## [DIRECTIONS FOR THIS TASK]
Your task is to give the data again, exactly, with every line intact.

[Records contained in a dataset]
____________

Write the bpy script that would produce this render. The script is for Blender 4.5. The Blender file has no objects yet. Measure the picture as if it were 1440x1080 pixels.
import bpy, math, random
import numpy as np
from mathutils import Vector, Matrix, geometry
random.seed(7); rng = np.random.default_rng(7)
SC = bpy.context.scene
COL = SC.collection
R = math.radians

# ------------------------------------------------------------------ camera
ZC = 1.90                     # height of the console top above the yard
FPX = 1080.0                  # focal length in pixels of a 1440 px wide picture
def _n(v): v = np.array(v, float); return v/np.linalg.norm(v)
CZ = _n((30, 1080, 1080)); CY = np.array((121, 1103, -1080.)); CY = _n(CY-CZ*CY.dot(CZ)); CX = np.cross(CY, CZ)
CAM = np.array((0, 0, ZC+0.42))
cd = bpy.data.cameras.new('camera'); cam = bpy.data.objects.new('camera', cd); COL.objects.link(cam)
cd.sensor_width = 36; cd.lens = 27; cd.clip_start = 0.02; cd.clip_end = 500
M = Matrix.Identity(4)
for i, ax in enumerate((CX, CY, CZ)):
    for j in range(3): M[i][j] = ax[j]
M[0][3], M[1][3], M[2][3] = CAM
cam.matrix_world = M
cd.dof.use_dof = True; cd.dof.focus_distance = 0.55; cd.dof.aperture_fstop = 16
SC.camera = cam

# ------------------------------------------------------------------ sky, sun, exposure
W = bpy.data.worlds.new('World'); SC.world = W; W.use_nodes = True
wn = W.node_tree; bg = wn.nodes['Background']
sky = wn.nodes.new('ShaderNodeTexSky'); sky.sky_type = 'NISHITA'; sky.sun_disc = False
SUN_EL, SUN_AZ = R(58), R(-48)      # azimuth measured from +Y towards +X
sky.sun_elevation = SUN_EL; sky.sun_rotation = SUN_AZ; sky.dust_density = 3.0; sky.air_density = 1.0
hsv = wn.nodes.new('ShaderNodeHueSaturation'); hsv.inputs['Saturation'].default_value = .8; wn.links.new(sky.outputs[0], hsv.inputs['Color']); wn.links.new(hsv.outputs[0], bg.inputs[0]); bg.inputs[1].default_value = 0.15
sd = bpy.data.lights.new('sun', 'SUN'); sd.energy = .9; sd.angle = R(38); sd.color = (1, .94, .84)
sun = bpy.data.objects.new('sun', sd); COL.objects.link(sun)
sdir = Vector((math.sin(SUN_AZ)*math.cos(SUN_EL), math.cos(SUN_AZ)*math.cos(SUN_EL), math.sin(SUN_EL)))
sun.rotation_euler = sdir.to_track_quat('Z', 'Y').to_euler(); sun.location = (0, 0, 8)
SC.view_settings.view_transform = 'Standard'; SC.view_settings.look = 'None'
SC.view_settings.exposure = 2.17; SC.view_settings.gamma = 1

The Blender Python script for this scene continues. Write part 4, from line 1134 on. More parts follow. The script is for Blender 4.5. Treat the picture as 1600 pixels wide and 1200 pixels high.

____________

## [SOLUTION FOR THIS TASK]
Write the bpy script that would produce this render. The script is for Blender 4.5. The Blender file has no objects yet. Measure the picture as if it were 1440x1080 pixels.
import bpy, math, random
import numpy as np
from mathutils import Vector, Matrix, geometry
random.seed(7); rng = np.random.default_rng(7)
SC = bpy.context.scene
COL = SC.collection
R = math.radians

# ------------------------------------------------------------------ camera
ZC = 1.90                     # height of the console top above the yard
FPX = 1080.0                  # focal length in pixels of a 1440 px wide picture
def _n(v): v = np.array(v, float); return v/np.linalg.norm(v)
CZ = _n((30, 1080, 1080)); CY = np.array((121, 1103, -1080.)); CY = _n(CY-CZ*CY.dot(CZ)); CX = np.cross(CY, CZ)
CAM = np.array((0, 0, ZC+0.42))
cd = bpy.data.cameras.new('camera'); cam = bpy.data.objects.new('camera', cd); COL.objects.link(cam)
cd.sensor_width = 36; cd.lens = 27; cd.clip_start = 0.02; cd.clip_end = 500
M = Matrix.Identity(4)
for i, ax in enumerate((CX, CY, CZ)):
    for j in range(3): M[i][j] = ax[j]
M[0][3], M[1][3], M[2][3] = CAM
cam.matrix_world = M
cd.dof.use_dof = True; cd.dof.focus_distance = 0.55; cd.dof.aperture_fstop = 16
SC.camera = cam

# ------------------------------------------------------------------ sky, sun, exposure
W = bpy.data.worlds.new('World'); SC.world = W; W.use_nodes = True
wn = W.node_tree; bg = wn.nodes['Background']
sky = wn.nodes.new('ShaderNodeTexSky'); sky.sky_type = 'NISHITA'; sky.sun_disc = False
SUN_EL, SUN_AZ = R(58), R(-48)      # azimuth measured from +Y towards +X
sky.sun_elevation = SUN_EL; sky.sun_rotation = SUN_AZ; sky.dust_density = 3.0; sky.air_density = 1.0
hsv = wn.nodes.new('ShaderNodeHueSaturation'); hsv.inputs['Saturation'].default_value = .8; wn.links.new(sky.outputs[0], hsv.inputs['Color']); wn.links.new(hsv.outputs[0], bg.inputs[0]); bg.inputs[1].default_value = 0.15
sd = bpy.data.lights.new('sun', 'SUN'); sd.energy = .9; sd.angle = R(38); sd.color = (1, .94, .84)
sun = bpy.data.objects.new('sun', sd); COL.objects.link(sun)
sdir = Vector((math.sin(SUN_AZ)*math.cos(SUN_EL), math.cos(SUN_AZ)*math.cos(SUN_EL), math.sin(SUN_EL)))
sun.rotation_euler = sdir.to_track_quat('Z', 'Y').to_euler(); sun.location = (0, 0, 8)
SC.view_settings.view_transform = 'Standard'; SC.view_settings.look = 'None'
SC.view_settings.exposure = 2.17; SC.view_settings.gamma = 1

The Blender Python script for this scene continues. Write part 4, from line 1134 on. More parts follow. The script is for Blender 4.5. Treat the picture as 1600 pixels wide and 1200 pixels high.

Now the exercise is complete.